- TASK GOAL
Copy out exactly the lines from the first line of the material below through the line containing "slat(x, 16.12, 27.7, 'walnut", and nothing beyond them.

- DATA
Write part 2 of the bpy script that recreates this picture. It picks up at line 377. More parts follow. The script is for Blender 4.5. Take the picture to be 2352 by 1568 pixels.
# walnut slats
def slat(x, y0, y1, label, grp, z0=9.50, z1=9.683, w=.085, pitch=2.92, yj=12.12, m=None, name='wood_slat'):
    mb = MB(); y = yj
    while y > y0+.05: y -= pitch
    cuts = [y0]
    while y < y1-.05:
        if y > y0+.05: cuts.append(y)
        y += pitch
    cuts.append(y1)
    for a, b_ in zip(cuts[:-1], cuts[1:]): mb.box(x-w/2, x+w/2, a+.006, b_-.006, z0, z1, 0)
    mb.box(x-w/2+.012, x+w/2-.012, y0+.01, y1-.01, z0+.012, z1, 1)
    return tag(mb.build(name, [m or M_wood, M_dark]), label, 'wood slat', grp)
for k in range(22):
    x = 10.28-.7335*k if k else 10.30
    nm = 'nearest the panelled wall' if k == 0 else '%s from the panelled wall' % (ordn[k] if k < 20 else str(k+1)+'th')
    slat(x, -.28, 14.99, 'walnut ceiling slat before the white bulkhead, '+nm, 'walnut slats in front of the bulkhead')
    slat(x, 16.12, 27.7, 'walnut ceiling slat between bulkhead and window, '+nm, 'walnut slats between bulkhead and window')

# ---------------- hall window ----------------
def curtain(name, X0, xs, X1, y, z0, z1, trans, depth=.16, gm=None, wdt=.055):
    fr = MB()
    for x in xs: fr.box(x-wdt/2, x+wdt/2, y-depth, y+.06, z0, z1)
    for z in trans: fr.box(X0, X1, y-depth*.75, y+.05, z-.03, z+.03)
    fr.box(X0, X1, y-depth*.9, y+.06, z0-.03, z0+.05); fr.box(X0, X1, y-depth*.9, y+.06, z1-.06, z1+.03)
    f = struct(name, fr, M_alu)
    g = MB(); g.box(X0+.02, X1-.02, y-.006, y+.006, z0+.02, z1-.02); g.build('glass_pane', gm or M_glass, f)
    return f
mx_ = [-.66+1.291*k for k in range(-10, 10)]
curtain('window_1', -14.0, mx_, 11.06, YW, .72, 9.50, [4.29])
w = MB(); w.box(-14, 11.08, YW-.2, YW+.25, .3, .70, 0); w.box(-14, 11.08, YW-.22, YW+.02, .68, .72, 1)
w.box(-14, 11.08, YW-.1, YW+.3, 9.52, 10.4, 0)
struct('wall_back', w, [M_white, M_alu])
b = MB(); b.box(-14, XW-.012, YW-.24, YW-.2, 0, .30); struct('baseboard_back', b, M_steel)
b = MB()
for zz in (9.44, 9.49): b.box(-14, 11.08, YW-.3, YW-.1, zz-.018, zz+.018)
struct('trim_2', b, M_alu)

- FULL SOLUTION
Write part 2 of the bpy script that recreates this picture. It picks up at line 377. More parts follow. The script is for Blender 4.5. Take the picture to be 2352 by 1568 pixels.
# walnut slats
def slat(x, y0, y1, label, grp, z0=9.50, z1=9.683, w=.085, pitch=2.92, yj=12.12, m=None, name='wood_slat'):
    mb = MB(); y = yj
    while y > y0+.05: y -= pitch
    cuts = [y0]
    while y < y1-.05:
        if y > y0+.05: cuts.append(y)
        y += pitch
    cuts.append(y1)
    for a, b_ in zip(cuts[:-1], cuts[1:]): mb.box(x-w/2, x+w/2, a+.006, b_-.006, z0, z1, 0)
    mb.box(x-w/2+.012, x+w/2-.012, y0+.01, y1-.01, z0+.012, z1, 1)
    return tag(mb.build(name, [m or M_wood, M_dark]), label, 'wood slat', grp)
for k in range(22):
    x = 10.28-.7335*k if k else 10.30
    nm = 'nearest the panelled wall' if k == 0 else '%s from the panelled wall' % (ordn[k] if k < 20 else str(k+1)+'th')
    slat(x, -.28, 14.99, 'walnut ceiling slat before the white bulkhead, '+nm, 'walnut slats in front of the bulkhead')
    slat(x, 16.12, 27.7, 'walnut ceiling slat between bulkhead and window, '+nm, 'walnut slats between bulkhead and window')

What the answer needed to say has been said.